Endnotes______________
1 The Gnostic Gospels were a group of writings produced from 150-250 A.D, some 50 to 100 or more years after the death of the Apostles.  A document called "The Infancy Gospel of Thomas" reports of Jesus making the clay birds as a child and playing pranks, while the "Infancy Gospel of James", written before 200 A.D, reports the baby Jesus speaking from the cradle.  In both these works, the doctrine of Jesus Christ is way different from the Biblical portrayal.  The Infancy Gospel of Thomas gives the sense that Jesus as a child had a propensity to sin and be mischievious, something of which is alien to scripture, which affirms His sinless nature in passages such as 2 Corinthians 5:21; 1 Peter 1:18-19; 2:22 and Hebrews 4:15 and 7:24-25.  The other forged gospel, the "Infancy Gospel of James", diminishes the true humanity of Jesus, since as an infant, he would had developed normally as any other child in his mind, motor skills and emotional life (yet without sin of course). (compare Philippians 2:5-11; Hebrews 2:12-15)  These false gospels were immediately rejected by the early Christians due to their not being written by an Apostle, their erroneous theology and Gnostic source.   
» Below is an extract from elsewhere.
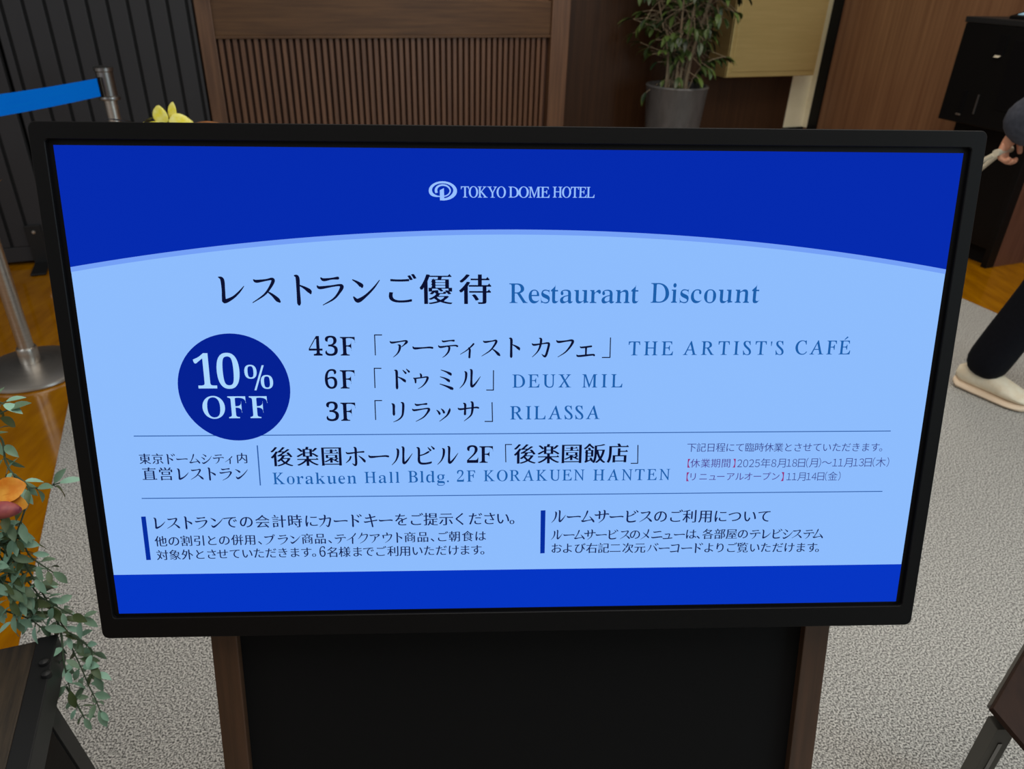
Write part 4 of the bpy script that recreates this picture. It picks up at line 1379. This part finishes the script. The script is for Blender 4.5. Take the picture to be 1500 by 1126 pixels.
base = (0.045 - foot.z) / sd_.z + .03
m = MB()
m.box(-.17, .17, -.23, -.012, base, base + .50, .03, f=sc)
m.build('body', M['black_matte'], t)
for x in (-.062, .062):
    MB().tube([sc(x, -.02, base + .40), sc(x, -.012, .93), sc(x, 0, .975)], .0085, 8).build('handle_tube', M['ivory'], t, True)
MB().tube([sc(-.064, 0, .985), sc(.064, 0, .985)], .012, 10).build('grip', M['ivory'], t, True)
for x in (-.15, .15):
    w0 = sc(x, -.03, base)
    w0.z = .028
    m = MB()
    n = 18
    m.loft([[w0 + rt * dx + (fw * math.cos(2 * math.pi * k / n) + upv * math.sin(2 * math.pi * k / n)) * .027 for k in range(n)] for dx in (-.011, .011)])
    m.build('wheel', M['black'], t, True)

# ------------------------------------------------------------------ person walking out of the picture on the right
t = empty('person', (2.14, 2.42, 0))
tag(t, 'person in a dark grey jacket, black trousers and cream sneakers walking off to the right', 'person')
o0 = Vector((2.14, 2.42, 0))
heel = Vector((1.952, 2.588, 0))
ank_r = heel + fw * .075 + upv * .10
hip_r = ank_r + fw * .20 + upv * .76
hip_r.z = .87
kn_r = ank_r.lerp(hip_r, .5) + fw * .012
pel = hip_r - rt * .09 + upv * .05
hip_l = pel - rt * .09 - upv * .05
ank_l = pel + fw * .36 - rt * .09
ank_l.z = .10
kn_l = ank_l.lerp(hip_l, .5) + fw * .05
waist = pel + upv * .16 + fw * .01
chest = pel + upv * .36 + fw * .035
neck0 = pel + upv * .52 + fw * .05
neck1 = neck0 + upv * .07 + fw * .01
head0 = neck1 + upv * .07 + fw * .02
head1 = neck1 + upv * .16 + fw * .025
sh_r = neck0 + rt * .165 - upv * .04
sh_l = neck0 - rt * .165 - upv * .04
wr_r = HAND + upv * .055 - (HAND - sh_r).normalized() * .045
el_r = sh_r.lerp(wr_r, .5) - upv * .045 - fw * .02
el_l = sh_l - upv * .26 + fw * .06 - rt * .03
wr_l = el_l - upv * .16 + fw * .17
to = lambda v, r: (v.x - o0.x, v.y - o0.y, v.z, r)
V = [to(pel, .10), to(waist, .095), to(chest, .11), to(neck0, .062), to(neck1, .05), to(head0, (.068, .078)), to(head1, (.07, .08)),
     to(sh_r, .052), to(el_r, .038), to(wr_r, .026), to(sh_l, .052), to(el_l, .038), to(wr_l, .026),
     to(hip_r, .08), to(kn_r, .052), to(ank_r, .036), to(hip_l, .08), to(kn_l, .052), to(ank_l, .036),
     to(ank_r + fw * .11 - upv * .055, .03), to(ank_l + fw * .11 - upv * .055, .03)]
E_ = [(0, 1), (1, 2), (2, 3), (3, 4), (4, 5), (5, 6), (2, 7), (7, 8), (8, 9), (2, 10), (10, 11), (11, 12), (0, 13), (13, 14), (14, 15), (0, 16), (16, 17), (17, 18), (15, 19), (18, 20)]


# hands: palm continuing from the wrist, four fingers and a thumb, grown with the body
def hand(wr, palm_dir, across, curl_to, spread, close):
    """adds a palm and five curled fingers to V/E_; returns nothing"""
    wi = min(range(len(V)), key=lambda i: (Vector(V[i][:3]) + Vector((o0.x, o0.y, 0)) - wr).length)
    pc1 = wr + palm_dir * .045
    V.append(to(pc1, (.020, .027)))
    a = len(V) - 1
    E_.append((wi, a))
    for k, (off, ln) in enumerate(((.027, .075), (.009, .083), (-.009, .078), (-.026, .062))):
        k0 = wr + palm_dir * .088 + across * off
        p1 = k0 + (palm_dir * math.cos(close * .5) + curl_to * math.sin(close * .5)) * ln * .42
        p2 = p1 + (palm_dir * math.cos(close * 1.4) + curl_to * math.sin(close * 1.4)) * ln * .34
        p3 = p2 + (palm_dir * math.cos(close * 2.3) + curl_to * math.sin(close * 2.3)) * ln * .26
        b = len(V)
        V.extend([to(k0, .0105), to(p1, .0092), to(p2, .0084), to(p3, .0074)])
        E_.extend([(a, b), (b, b + 1), (b + 1, b + 2), (b + 2, b + 3)])
    t0 = wr + palm_dir * .038 + across * .030 + curl_to * .008
    t1 = t0 + palm_dir * .026 + across * .014 + curl_to * .018
    t2 = t1 + palm_dir * .022 - across * .006 + curl_to * .020
    b = len(V)
    V.extend([to(t0, .012), to(t1, .0100), to(t2, .0085)])
    E_.extend([(a, b), (b, b + 1), (b + 1, b + 2)])


pdir = (HAND + upv * .004 - wr_r).normalized()
pdir = (pdir - rt * pdir.dot(rt)).normalized()
hand(wr_r, pdir, -rt, (upv.cross(rt) if False else (rt.cross(pdir)).normalized()), 1, 1.15)
pl = (wr_l - el_l).normalized()
hand(wr_l, pl, fw.cross(upv).cross(pl).normalized(), rt, 1, .55)
body = skin('body', V, E_, M['skin'], t, 2, 0)


def garment(name, pts, edges, m, root=0):
    return skin(name, [to(p, r) for p, r in pts], edges, m, t, 2, root)


garment('trousers', [(pel + upv * .10, .150), (hip_r - upv * .06, .122), (kn_r, .088), (ank_r.lerp(kn_r, .25), .084), (ank_r - upv * .035, .088),
                     (hip_l - upv * .06, .122), (kn_l, .088), (ank_l - upv * .035, .088)],
        [(0, 1), (1, 2), (2, 3), (3, 4), (0, 5), (5, 6), (6, 7)], M['trousers'])
garment('jacket', [(pel - upv * .15, .190), (waist, .150), (chest, .158), (neck0 - upv * .02, .088),
                   (sh_r, .082), (sh_r.lerp(el_r, .5), .074), (el_r, .080), (el_r.lerp(wr_r, .55), .096), (wr_r + (wr_r - el_r).normalized() * .058, .092),
                   (sh_l, .082), (el_l, .066), (wr_l - (wr_l - el_l).normalized() * .02, .052)],
        [(0, 1), (1, 2), (2, 3), (2, 4), (4, 5), (5, 6), (6, 7), (7, 8), (2, 9), (9, 10), (10, 11)], M['jacket'])


def shoe(h_, lift=0.0):
    """cream sneaker with its sole, from heel point h_ along the walking direction"""
    up_ = MB()
    so_ = MB()
    n = 16
    prof = [(0.00, .022, .088, .040), (0.02, .033, .104, .026), (0.08, .039, .116, .022), (0.13, .043, .112, .022), (0.17, .048, .096, .022),
            (0.21, .052, .080, .023), (0.245, .048, .068, .025), (0.27, .036, .056, .029), (0.285, .016, .044, .034)]
    ru, rs = [], []
    for d, hw, ht, zb in prof:
        c = h_ + fw * d
        ru.append([c + rt * hw * math.cos(a) + upv * (zb + (ht - zb) * (0.5 + 0.5 * math.sin(a)) + lift) for a in [2 * math.pi * k / n for k in range(n)]])
        hs = hw + .006
        rs.append([c + rt * hs * math.cos(a) + upv * (max(.002, (zb - .004) * .5 + .004 + .017 * math.sin(a) + (.006 if d < .02 or d > .27 else 0)) + lift) for a in [2 * math.pi * k / n for k in range(n)]])
    up_.loft([[p - o0 for p in r] for r in ru])
    so_.loft([[p - o0 for p in r] for r in rs])
    s_ = up_.build('sneaker', M['sneaker'], t, True)
    so_.build('sole', M['sole'], s_, True)
    l_ = MB()
    for d in (.115, .135, .155):
        c = h_ + fw * d - o0
        z = .118 - (d - .10) * .42 + lift
        l_.tube(cr([c - rt * .022 + upv * (z - .010), c + upv * (z + .003), c + rt * .022 + upv * (z - .010)], 4), .003, 5)
    l_.build('laces', M['ivory'], s_, True)


shoe(heel)
shoe(Vector((ank_l.x, ank_l.y, 0)) - fw * .075)
# head details: hair cap, ears, nose, eyes, mouth
hc = head0 + upv * .055 - o0 + fw * .002
m = MB()
rings = []
for i in range(9):
    a = R(-8 + 98 * i / 8)
    r_ = .098 * math.cos(a)
    c = hc + upv * (.105 * math.sin(a)) - fw * .012
    rings.append([c + rt * r_ * .88 * math.cos(b) + fw * (r_ * math.sin(b) - (.028 if math.sin(b) > .3 and i < 4 else 0)) for b in [2 * math.pi * k / 20 for k in range(20)]])
m.loft(rings)
m.build('hair', M['hair'], t, True)
fc_ = head0 + upv * .02 - o0
for s in (-1, 1):
    m = MB()
    m.lathe([(0, -.010), (.007, -.006), (.009, 0), (.007, .006), (0, .010)], fc_ + rt * s * .030 + fw * .083 + upv * .028, 12, False)
    m.build('eye', M['eye'], t, True)
    m = MB()
    m.lathe([(0, -.028), (.010, -.018), (.014, 0), (.012, .018), (0, .028)], fc_ + rt * s * .084 - fw * .002 + upv * .010, 12, False)
    m.build('ear', M['skin'], t, True)
m = MB()
m.tube([fc_ + fw * .082 + upv * .03, fc_ + fw * .098 + upv * .006, fc_ + fw * .106 - upv * .010, fc_ + fw * .088 - upv * .016], [.006, .009, .012, .008], 8)
m.build('nose', M['skin'], t, True)
m = MB()
m.tube(cr([fc_ + rt * .024 + fw * .080 - upv * .040, fc_ + fw * .090 - upv * .040, fc_ - rt * .024 + fw * .080 - upv * .040], 4), .005, 6)
m.build('mouth', M['lip'], t, True)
2. The Roman Catholic Church affirmed the Immaculate Conception of Mary in the 1 Vatican Council of 1871.  This move represented a theological shift towards elevating Mary in status that had been occuring for more than a millennium.  In 1950 the Pope affirmed the doctrine of her assumption, wherein she ascended into Heaven much like Jesus did in the Biblical Book of Acts.  Neither of these doctrines (Mary's Immaculate Conception nor her bodily Assumption) are found anywhere in scripture.  Rather they are church tradition that Rome has used to bolster her belief in Mary's function as a co-redeemer with Jesus and the cult of the saints.